Not many of us would enjoy the idea of having power pylons in our back yard - even if our back yard was a farm.

So Waikato farmer Steve Meier, who objects to the line of pylons marching across his land carrying electricity to Auckland and beyond, is entitled to a modicum of sympathy.

But it was never more than a modicum and it evaporated completely on Monday when the farmer's intractability led, indirectly but inevitably, to major power disruptions across the Auckland region.

The city, which has had more than its fair share of interruptions to power supply, endured traffic chaos and some businesses were forced to close for the day.

Whether Meier likes it or not, in matters to do with the supply of basic utilities, individual property rights must bow to the majority good.

The fact is that we live in a long and narrow country: the distances that lines must cover are disproportionate to the land area served and the alternative routes are of necessity limited.

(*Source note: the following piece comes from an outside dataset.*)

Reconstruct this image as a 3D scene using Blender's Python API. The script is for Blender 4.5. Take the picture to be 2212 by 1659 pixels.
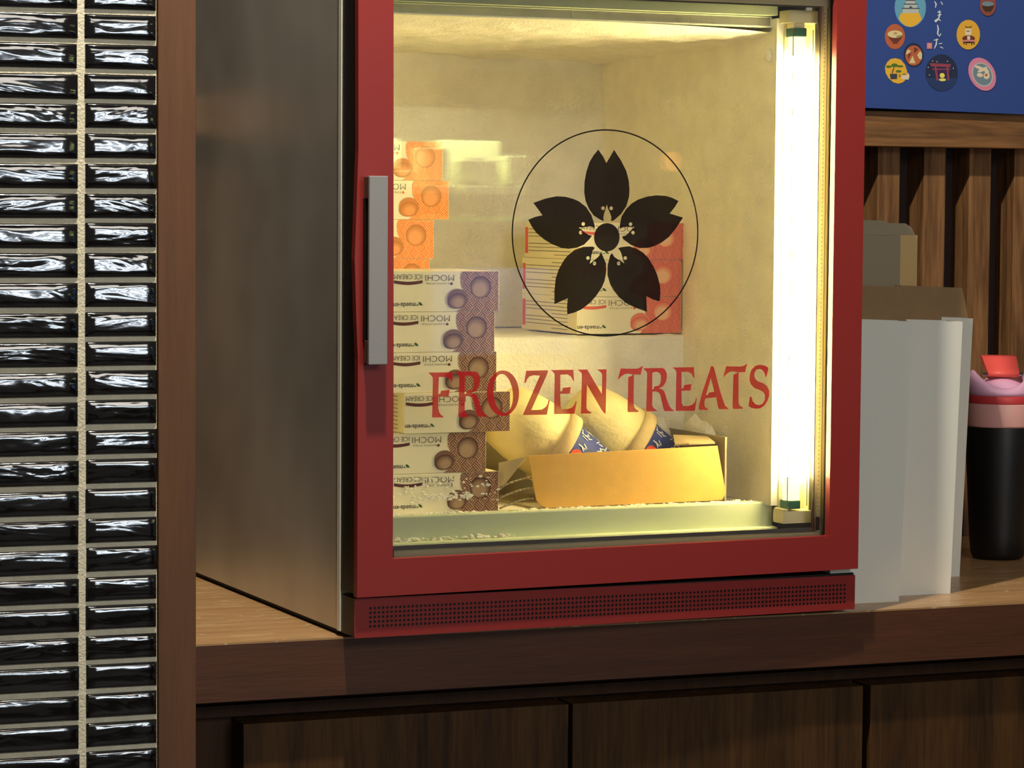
import bpy, bmesh, math, random, json
from mathutils import Vector, Matrix, Euler
PI=math.pi
random.seed(7)
for o in list(bpy.data.objects): bpy.data.objects.remove(o)
SC=bpy.context.scene; COL=SC.collection

# ---------------------------------------------------------------- camera
FPX=6067.0
cam=bpy.data.cameras.new('camera'); co=bpy.data.objects.new('camera',cam); COL.objects.link(co)
cam.sensor_fit='HORIZONTAL'; cam.sensor_width=36; cam.lens=36*FPX/2212; cam.clip_start=.05; cam.clip_end=100
yaw,pit,rol=math.radians(21.3),math.radians(-3.579),math.radians(.4018)
f=Vector((math.sin(yaw)*math.cos(pit),math.cos(yaw)*math.cos(pit),math.sin(pit)))
r=Vector((math.cos(yaw),-math.sin(yaw),0)); u=r.cross(f)
r2=r*math.cos(rol)+u*math.sin(rol); u2=u*math.cos(rol)-r*math.sin(rol)
co.matrix_world=Matrix(((r2.x,u2.x,-f.x,-.9439),(r2.y,u2.y,-f.y,-2.8808),(r2.z,u2.z,-f.z,.4653),(0,0,0,1)))
SC.camera=co

# ---------------------------------------------------------------- light
SC.cycles.max_bounces=14; SC.cycles.diffuse_bounces=9; SC.cycles.transparent_max_bounces=12
SC.view_settings.view_transform='Standard'; SC.view_settings.look='None'
SC.view_settings.exposure=0.0; SC.view_settings.gamma=1.0; SC.view_settings.use_curve_mapping=False
w=bpy.data.worlds.new('world'); SC.world=w; w.use_nodes=True
w.node_tree.nodes['Background'].inputs[0].default_value=(.95,.90,.80,1); w.node_tree.nodes['Background'].inputs[1].default_value=.09
def lamp(name,typ,loc,target,power,color,size=.1,**k):
    d=bpy.data.lights.new(name,typ); d.energy=power; d.color=color
    if typ=='AREA': d.shape='RECTANGLE'; d.size=size; d.size_y=k.get('sy',size)
    else: d.shadow_soft_size=size
    if typ=='SPOT': d.spot_size=math.radians(k.get('cone',80)); d.spot_blend=k.get('blend',.5)
    o=bpy.data.objects.new(name,d); COL.objects.link(o); o.location=loc
    o.rotation_euler=(Vector(target)-Vector(loc)).to_track_quat('-Z','Y').to_euler(); return o
lamp('key_or_fill_spot','SPOT',(-.11,-.50,1.80),(.62,.20,.2),128,(1,.88,.70),.03,cone=118,blend=.4)
lamp('key_or_fill_spot','SPOT',(1.35,-.55,1.80),(1.2,.4,.2),7,(1,.82,.6),.03,cone=90,blend=.6)  # weak fill spot added on the right for ambience
lamp('room_light','AREA',(.3,-4.2,1.7),(.2,0,.2),31,(1,.93,.84),1.6,sy=.8)
# the bright shop front behind the photographer: mirrored in the glazed tiles
for x,z,p,sx,sy in ((.52,.70,4.6,.55,.09),(.70,.52,4.0,.60,.07),(.55,.36,2.2,.45,.05),(.85,.24,.5,.5,.04)):
    lamp('shop_window_light','AREA',(x,-3.75,z),(-.27,-.03,.3),p,(.80,.90,1),sx,sy=sy)

# ---------------------------------------------------------------- helpers
def tag(o,label=None,cat=None,group=None,kind=None):
    if label: o['label']=label
    if cat: o['category']=cat
    if group: o['group']=group
    if kind: o['kind']=kind
    return o
def empty(name,loc,rz=0,**k):
    o=bpy.data.objects.new(name,None); COL.objects.link(o); o.location=loc; o.rotation_euler=(0,0,rz); o.empty_display_size=.02
    return tag(o,**k)
def link(name,me,mats=None,parent=None,**k):
    if mats is not None:
        if not isinstance(mats,(list,tuple)): mats=[mats]
        if len(me.materials)==0:
            for m in mats: me.materials.append(m)
    o=bpy.data.objects.new(name,me); COL.objects.link(o)
    if parent: o.parent=parent
    return tag(o,**k)
class MB:
    def __init__(s): s.b=bmesh.new()
    def _m(s,vs,mi,smooth=False):
        fs=set()
        for v in vs:
            for f_ in v.link_faces: fs.add(f_)
        for f_ in fs:
            f_.material_index=mi; f_.smooth=smooth
    def box(s,x0,x1,y0,y1,z0,z1,mi=0,bev=0):
        vs=bmesh.ops.create_cube(s.b,size=1)['verts']
        for v in vs: v.co=Vector((x0+(v.co.x+.5)*(x1-x0),y0+(v.co.y+.5)*(y1-y0),z0+(v.co.z+.5)*(z1-z0)))
        if bev:
            es=list({e for v in vs for e in v.link_edges})
            rr=bmesh.ops.bevel(s.b,geom=es,offset=bev,segments=2,affect='EDGES',profile=.5)
            vs=rr['verts']
        s._m(vs,mi); return vs
    def poly(s,pts,mi=0):
        f_=s.b.faces.new([s.b.verts.new(p) for p in pts]); f_.material_index=mi; return f_
    def prism(s,pts,d,mi=0):
        """pts: ring of 3D points, extruded by vector d"""
        d=Vector(d); a=[s.b.verts.new(p) for p in pts]; c=[s.b.verts.new(Vector(p)+d) for p in pts]; n=len(pts)
        F=[s.b.faces.new(a[::-1]),s.b.faces.new(c)]
        for i in range(n): F.append(s.b.faces.new((a[i],a[(i+1)%n],c[(i+1)%n],c[i])))
        for f_ in F: f_.material_index=mi
    def ring(s,outer,inner,y0,y1,mi=0):
        """frame between two same-length XZ loops, from y0 (front) to y1"""
        n=len(outer)
        V=[[s.b.verts.new((p[0],y,p[1])) for p in L_] for L_ in (outer,inner) for y in (y0,y1)]
        o0,o1,i0,i1=V
        for k in range(n):
            j=(k+1)%n
            for q in ((o0[k],o0[j],i0[j],i0[k]),(o1[j],o1[k],i1[k],i1[j]),(o0[j],o0[k],o1[k],o1[j]),(i0[k],i0[j],i1[j],i1[k])):
                s.b.faces.new(q).material_index=mi
    def cyl(s,p0,p1,r0,r1=None,n=20,mi=0,cap=True):
        r1=r0 if r1 is None else r1; p0=Vector(p0);p1=Vector(p1); d=p1-p0
        res=bmesh.ops.create_cone(s.b,cap_ends=cap,segments=n,radius1=r0,radius2=r1,depth=d.length)
        M=Matrix.Translation((p0+p1)/2)@d.to_track_quat('Z','Y').to_matrix().to_4x4()
        bmesh.ops.transform(s.b,matrix=M,verts=res['verts'])
        s._m(res['verts'],mi)
        for v in res['verts']:
            for f_ in v.link_faces:
                if len(f_.verts)==4: f_.smooth=True
    def lathe(s,prof,cx=0,cy=0,n=40,mi=0):
        R=[]
        for rr,z in prof: R.append([s.b.verts.new((cx+rr*math.cos(2*PI*i/n),cy+rr*math.sin(2*PI*i/n),z)) for i in range(n)] if rr>1e-6 else [s.b.verts.new((cx,cy,z))])
        for a,b_ in zip(R,R[1:]):
            for i in range(n):
                j=(i+1)%n
                if len(a)==1 and len(b_)==1: continue
                q=(a[0],b_[j],b_[i]) if len(a)==1 else ((a[i],a[j],b_[0]) if len(b_)==1 else (a[i],a[j],b_[j],b_[i]))
                f_=s.b.faces.new(q); f_.material_index=mi; f_.smooth=True
    def build(s,name,mats,parent=None,fix=True,**k):
        if fix: bmesh.ops.recalc_face_normals(s.b,faces=s.b.faces)
        me=bpy.data.meshes.new(name); s.b.to_mesh(me); s.b.free()
        return link(name,me,mats,parent,**k)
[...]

Living less than 100km from the biggest conurbation in the land, Meier and the other Waikato farmers who share his disaffection need to be realistic.

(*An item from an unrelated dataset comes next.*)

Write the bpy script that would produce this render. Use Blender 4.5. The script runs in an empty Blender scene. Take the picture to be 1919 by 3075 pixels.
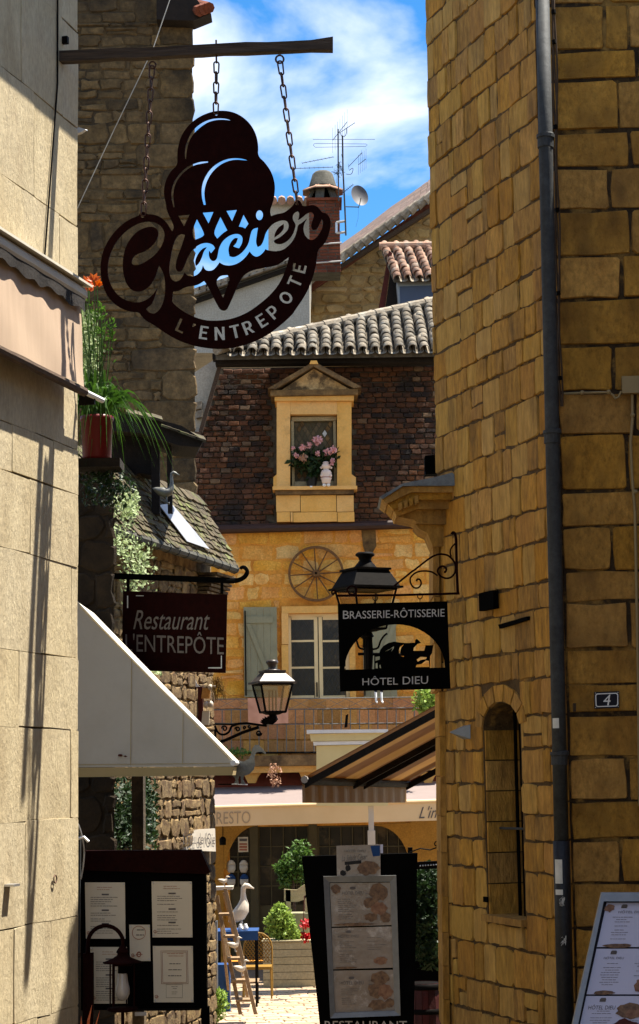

It is the luck of the draw that the pylons are on their land and that more will come in the planned $830m network upgrade. Like the homeowners who will be uprooted by the Waterview Connection roading project, the farmers are paying the price of living in the middle of the route to the future; unlike the homeowners, they are not entitled to compensation, which is hardly unfair, since their actual loss is minimal.

Meier's grounds for objection seem rather fluid, anyway: with one breath he is castigating Transpower for not doing routine maintenance that would have prevented Monday's fire, and with the next denying them access - and accusing them of trespass - for not giving advance warning that they are not required to do.

It is hard to see why he would want notice - it is not as if Transpower wants to do the maintenance in his bedroom at 2am.

But if a phone call the day before is all he wants, let Transpower call him. And then let Meier go back to farming and let Transpower get on with making Auckland's power supply secure.